When you add discouraged adults, who say they'd look for work if the economy improves, to part-time people who want full-time jobs, "the real unemployment rate becomes about 15 percent," Morici says.
Another huge hole in Obama's self-serving claims has to do with the extraordinary lengths the White House, and its friends in the news media, exaggerate the significance of the nation's monthly job numbers.
"The economy has created only about 6 million new jobs during the Bush-Obama years, whereas the comparable figure during the Reagan-Clinton period was about 40 million," Morici reports.
The Gallup Poll surveys Americans across the country weekly to measure the nation's real employment data. Its latest numbers put the national unemployment rate at 6.4 percent and the underemployment rate at 15 percent.

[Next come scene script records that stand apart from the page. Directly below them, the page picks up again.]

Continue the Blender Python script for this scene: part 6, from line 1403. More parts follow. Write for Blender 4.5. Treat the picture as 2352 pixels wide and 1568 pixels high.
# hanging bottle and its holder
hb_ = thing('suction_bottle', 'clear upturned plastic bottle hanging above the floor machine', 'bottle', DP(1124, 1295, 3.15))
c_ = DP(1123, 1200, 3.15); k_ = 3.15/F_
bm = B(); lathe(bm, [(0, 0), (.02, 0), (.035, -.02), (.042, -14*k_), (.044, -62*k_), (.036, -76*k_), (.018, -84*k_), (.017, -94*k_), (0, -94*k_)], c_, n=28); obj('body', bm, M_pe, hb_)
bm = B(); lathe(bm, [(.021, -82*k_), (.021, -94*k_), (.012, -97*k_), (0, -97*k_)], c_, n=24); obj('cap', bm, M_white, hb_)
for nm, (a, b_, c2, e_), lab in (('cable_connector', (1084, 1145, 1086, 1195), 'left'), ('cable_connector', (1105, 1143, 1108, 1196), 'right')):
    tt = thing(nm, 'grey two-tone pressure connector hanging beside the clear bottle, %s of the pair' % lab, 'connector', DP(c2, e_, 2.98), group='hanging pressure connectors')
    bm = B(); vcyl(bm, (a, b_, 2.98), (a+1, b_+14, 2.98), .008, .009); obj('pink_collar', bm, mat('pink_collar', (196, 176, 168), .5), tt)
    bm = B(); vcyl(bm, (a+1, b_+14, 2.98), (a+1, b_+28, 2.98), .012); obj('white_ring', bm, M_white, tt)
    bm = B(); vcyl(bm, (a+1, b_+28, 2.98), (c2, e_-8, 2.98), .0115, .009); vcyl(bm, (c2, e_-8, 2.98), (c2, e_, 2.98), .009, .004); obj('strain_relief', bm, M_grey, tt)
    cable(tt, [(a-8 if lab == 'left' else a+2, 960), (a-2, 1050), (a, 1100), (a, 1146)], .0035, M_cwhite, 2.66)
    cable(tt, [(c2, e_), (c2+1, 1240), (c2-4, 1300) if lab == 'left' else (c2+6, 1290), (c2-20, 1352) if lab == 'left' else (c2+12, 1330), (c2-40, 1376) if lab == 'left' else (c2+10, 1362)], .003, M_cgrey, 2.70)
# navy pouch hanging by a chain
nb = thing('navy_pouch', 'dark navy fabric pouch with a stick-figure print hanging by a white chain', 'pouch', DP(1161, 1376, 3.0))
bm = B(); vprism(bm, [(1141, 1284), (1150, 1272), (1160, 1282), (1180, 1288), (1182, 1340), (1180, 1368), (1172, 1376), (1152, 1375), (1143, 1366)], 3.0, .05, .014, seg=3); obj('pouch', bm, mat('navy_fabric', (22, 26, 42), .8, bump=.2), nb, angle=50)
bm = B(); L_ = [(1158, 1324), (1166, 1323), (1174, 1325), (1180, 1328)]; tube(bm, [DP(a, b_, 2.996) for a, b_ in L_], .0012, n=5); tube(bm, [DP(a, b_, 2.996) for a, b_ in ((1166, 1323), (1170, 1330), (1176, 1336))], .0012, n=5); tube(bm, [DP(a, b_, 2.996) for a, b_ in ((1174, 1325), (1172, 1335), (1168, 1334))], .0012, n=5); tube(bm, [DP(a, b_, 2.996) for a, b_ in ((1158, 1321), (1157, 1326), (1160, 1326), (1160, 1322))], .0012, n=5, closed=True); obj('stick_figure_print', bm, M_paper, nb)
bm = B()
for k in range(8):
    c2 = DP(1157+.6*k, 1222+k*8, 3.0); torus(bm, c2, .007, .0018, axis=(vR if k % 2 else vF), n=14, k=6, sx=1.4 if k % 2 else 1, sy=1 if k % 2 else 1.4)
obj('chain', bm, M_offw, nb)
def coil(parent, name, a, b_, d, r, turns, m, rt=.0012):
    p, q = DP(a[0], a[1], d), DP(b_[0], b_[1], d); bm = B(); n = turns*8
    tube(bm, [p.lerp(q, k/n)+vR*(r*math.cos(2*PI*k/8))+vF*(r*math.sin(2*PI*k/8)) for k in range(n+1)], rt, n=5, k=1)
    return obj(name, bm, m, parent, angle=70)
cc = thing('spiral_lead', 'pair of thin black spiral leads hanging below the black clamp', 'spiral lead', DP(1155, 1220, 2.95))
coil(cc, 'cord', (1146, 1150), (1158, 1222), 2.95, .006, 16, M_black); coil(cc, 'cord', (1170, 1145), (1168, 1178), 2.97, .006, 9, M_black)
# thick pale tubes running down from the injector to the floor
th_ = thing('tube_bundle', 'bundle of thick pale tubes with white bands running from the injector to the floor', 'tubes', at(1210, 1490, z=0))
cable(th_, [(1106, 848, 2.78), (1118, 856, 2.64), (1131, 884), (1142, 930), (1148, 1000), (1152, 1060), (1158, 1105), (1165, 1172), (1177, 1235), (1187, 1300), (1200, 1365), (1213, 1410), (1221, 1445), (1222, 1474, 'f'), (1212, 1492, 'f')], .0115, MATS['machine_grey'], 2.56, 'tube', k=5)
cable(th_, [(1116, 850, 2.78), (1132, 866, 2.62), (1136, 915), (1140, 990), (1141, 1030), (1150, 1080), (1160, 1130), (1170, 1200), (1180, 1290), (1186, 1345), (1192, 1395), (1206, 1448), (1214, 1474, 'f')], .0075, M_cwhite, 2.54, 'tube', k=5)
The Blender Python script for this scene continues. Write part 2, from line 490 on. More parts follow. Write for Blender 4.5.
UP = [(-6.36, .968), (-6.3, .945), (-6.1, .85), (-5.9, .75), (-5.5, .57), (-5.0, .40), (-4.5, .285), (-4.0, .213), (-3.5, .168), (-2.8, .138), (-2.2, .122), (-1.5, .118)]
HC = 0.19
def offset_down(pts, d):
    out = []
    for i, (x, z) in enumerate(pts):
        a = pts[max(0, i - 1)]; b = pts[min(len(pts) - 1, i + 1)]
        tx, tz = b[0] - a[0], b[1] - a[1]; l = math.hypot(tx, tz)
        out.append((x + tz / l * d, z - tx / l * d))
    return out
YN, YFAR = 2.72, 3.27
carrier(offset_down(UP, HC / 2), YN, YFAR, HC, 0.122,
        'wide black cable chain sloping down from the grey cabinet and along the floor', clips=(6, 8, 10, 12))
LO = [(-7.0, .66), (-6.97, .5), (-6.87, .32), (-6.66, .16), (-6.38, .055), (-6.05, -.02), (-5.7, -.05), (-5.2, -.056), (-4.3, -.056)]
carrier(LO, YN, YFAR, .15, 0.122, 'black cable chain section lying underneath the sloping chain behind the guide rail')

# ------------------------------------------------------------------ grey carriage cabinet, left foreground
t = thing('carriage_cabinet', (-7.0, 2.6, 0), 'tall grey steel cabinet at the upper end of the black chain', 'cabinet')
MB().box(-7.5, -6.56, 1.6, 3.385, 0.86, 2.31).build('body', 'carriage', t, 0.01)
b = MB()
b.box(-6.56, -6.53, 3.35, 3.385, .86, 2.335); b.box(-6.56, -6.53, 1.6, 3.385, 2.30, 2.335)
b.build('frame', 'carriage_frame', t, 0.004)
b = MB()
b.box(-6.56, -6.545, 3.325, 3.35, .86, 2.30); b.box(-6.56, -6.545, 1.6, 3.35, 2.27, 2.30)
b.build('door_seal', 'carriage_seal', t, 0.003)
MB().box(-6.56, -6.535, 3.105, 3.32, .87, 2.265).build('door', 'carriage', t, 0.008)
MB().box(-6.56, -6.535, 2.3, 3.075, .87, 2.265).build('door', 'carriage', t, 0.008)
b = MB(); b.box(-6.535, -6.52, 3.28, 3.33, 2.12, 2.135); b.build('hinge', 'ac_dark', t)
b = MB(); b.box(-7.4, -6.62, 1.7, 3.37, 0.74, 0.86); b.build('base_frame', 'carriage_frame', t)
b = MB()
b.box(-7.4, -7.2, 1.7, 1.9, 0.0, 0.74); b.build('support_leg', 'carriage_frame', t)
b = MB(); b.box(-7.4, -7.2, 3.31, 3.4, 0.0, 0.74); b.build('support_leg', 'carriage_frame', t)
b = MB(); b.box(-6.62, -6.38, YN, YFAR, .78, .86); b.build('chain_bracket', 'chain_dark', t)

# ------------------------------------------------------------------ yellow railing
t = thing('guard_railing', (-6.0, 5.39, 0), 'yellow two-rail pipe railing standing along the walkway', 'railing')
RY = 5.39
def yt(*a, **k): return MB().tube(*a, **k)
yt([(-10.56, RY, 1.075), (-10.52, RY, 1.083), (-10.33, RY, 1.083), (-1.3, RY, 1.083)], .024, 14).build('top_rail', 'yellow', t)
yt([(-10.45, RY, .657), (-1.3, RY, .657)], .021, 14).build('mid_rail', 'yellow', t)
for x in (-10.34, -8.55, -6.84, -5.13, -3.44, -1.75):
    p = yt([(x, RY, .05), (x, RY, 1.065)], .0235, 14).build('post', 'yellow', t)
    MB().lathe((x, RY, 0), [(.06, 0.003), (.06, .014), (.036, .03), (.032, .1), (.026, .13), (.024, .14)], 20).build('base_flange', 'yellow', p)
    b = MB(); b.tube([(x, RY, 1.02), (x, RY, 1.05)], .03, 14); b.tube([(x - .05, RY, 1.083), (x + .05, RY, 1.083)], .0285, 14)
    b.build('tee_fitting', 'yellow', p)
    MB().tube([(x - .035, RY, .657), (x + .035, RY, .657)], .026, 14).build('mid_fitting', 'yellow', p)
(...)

As for Obama's preposterous claim that Americans are "better off now than we were when I took office," Gallup's polling data suggests otherwise.
When Gallup asked Americans this week how they've been doing economically, 40 percent of them said they were "struggling," 4 percent said they were "suffering," and 8 percent said they were under "stress."
If the White House needs further hard evidence of how the American people view the Obama economy right now, they should take a look at the survey data Gallup released Tuesday showing that economic confidence was "down sharply."
Its U.S. Economic Confidence Index plunged six points last week, "the largest one-week drop since last October, and the lowest weekly index score since December."
The Index measures what Americans think of the U.S. economy now and whether they think it is getting better or worse.
Only 19 percent said the Obama economy is "excellent" or "good", while 35 percent said it is "poor." But when they are asked what they think about the economy's future, 60 percent said it was getting worse. Just 35 percent said it's getting better.
If Obama truly believes Americans have never had it so good since he took office, he's been talking to the wrong people. He's presided over an underperforming, slow job growth, declining income economy, according to just about every available economic measure.